Dès la scène d’ouverture, la réalisation instaure un double registre d’images, sensitif et narratif.

Celles filmées par la caméra vidéo de Khouma sont des images amateures dégradées par l’ obsolescence de sa caméra. La relation entre Marta et Khouma évolue assez joliment à travers ce filtre. D’abord assignés à une fonction, les plans se font de plus en plus subjectifs jusqu’à devenir intimes dans ce qui est, en son milieu, la plus belle scène du film. Marta prend les commandes, dévoile le décor d’une chambre, glisse sur le corps de Khouma, remonte vers leurs visages, s’attarde sur leurs jambes entremêlées. Dans la scène suivante, Marta, dans les rue de M’bour, joue au ballon avec une bande de gamins sous l’œil amusé de Khouma. Deux instants de liberté volés au modèle stéréotypé proposé par le cadre familial.

L’envers du décor

Marta pour tromper l’ennemi feint une indisposition, achète le silence de son frère contre des parties de billards. Il n’est pas d’émancipation sans conflit. Dans le rôle ingrat du père qui n’a pas vu grandir ses enfants, Sergi Lopez excelle à surjouer le courroux en cachant mal une sensibilité qui finit par toucher notamment lors d’émouvante dernière scène de réconciliation qui suggère les torts partagés.

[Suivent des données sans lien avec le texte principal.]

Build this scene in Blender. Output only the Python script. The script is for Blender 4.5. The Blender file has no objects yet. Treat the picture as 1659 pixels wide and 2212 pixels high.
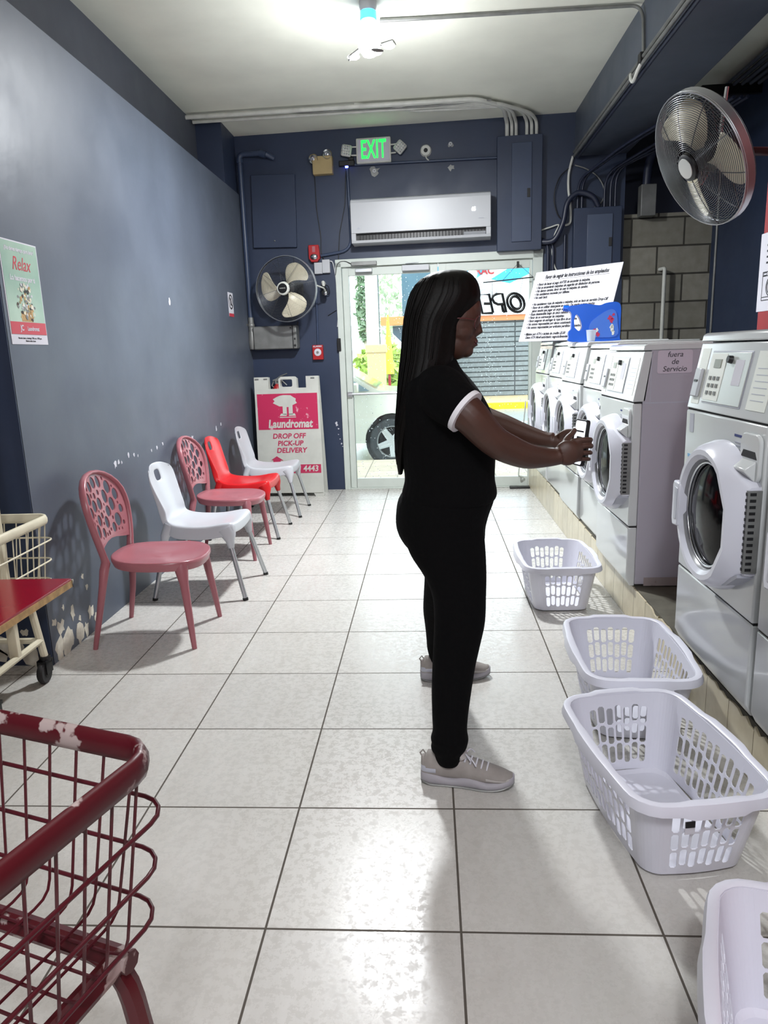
import bpy, bmesh, math, random
from mathutils import Vector, Matrix
PI = math.pi
C = bpy.context.scene.collection

# ------------------------------------------------------------------ camera
def make_camera():
    pitch, yaw, roll = .2179, .0666, -.0345
    cy, sy, cp, sp = math.cos(yaw), math.sin(yaw), math.cos(pitch), math.sin(pitch)
    fwd = Vector((-sy*cp, cy*cp, -sp)); right = Vector((cy, sy, 0)); up = right.cross(fwd)
    cr, sr = math.cos(roll), math.sin(roll)
    r2 = cr*right+sr*up; u2 = -sr*right+cr*up
    cam = bpy.data.cameras.new('camera'); o = bpy.data.objects.new('camera', cam); C.objects.link(o)
    cam.sensor_fit = 'VERTICAL'; cam.sensor_height = 36.0; cam.sensor_width = 27.0
    cam.lens = 1546.56/2212*36.0
    cam.clip_start = .03; cam.clip_end = 300
    m = Matrix.Identity(4)
    for i in range(3):
        m[i][0] = r2[i]; m[i][1] = u2[i]; m[i][2] = -fwd[i]
    m[0][3], m[1][3], m[2][3] = 0, 0, 1.43125
    o.matrix_world = m
    bpy.context.scene.camera = o
make_camera()

# ------------------------------------------------------------------ world, exposure, lights
sc = bpy.context.scene
sc.view_settings.view_transform = 'Standard'; sc.view_settings.look = 'None'
sc.view_settings.exposure = 0.95; sc.view_settings.gamma = 1.0
try: sc.view_settings.use_curve_mapping = False
except Exception: pass
w = bpy.data.worlds.new('sky'); sc.world = w; w.use_nodes = True
bg = w.node_tree.nodes['Background']; bg.inputs[0].default_value = (.86, .93, 1.0, 1); bg.inputs[1].default_value = 2.5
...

L’intrigue autour de l’achat d’une nouvelle caméra est moins réussie. Les enjeux de culpabilité du vacancier en milieu défavorisé n’avaient pas besoin de cette enchère pour être perçus. On regrettera également quelques sautes de rythme, notamment dans les scènes dialoguées. À ces restrictions près, le film offre un joli contrepoint au genre du film de vacance. Loin des « comédies pension complète » dont le scénario tient sur une serviette de plage, Le Voyage de Marta met en lumière l’envers du décor et brosse le portrait sensible d’une jeune femme en quête d’authenticité.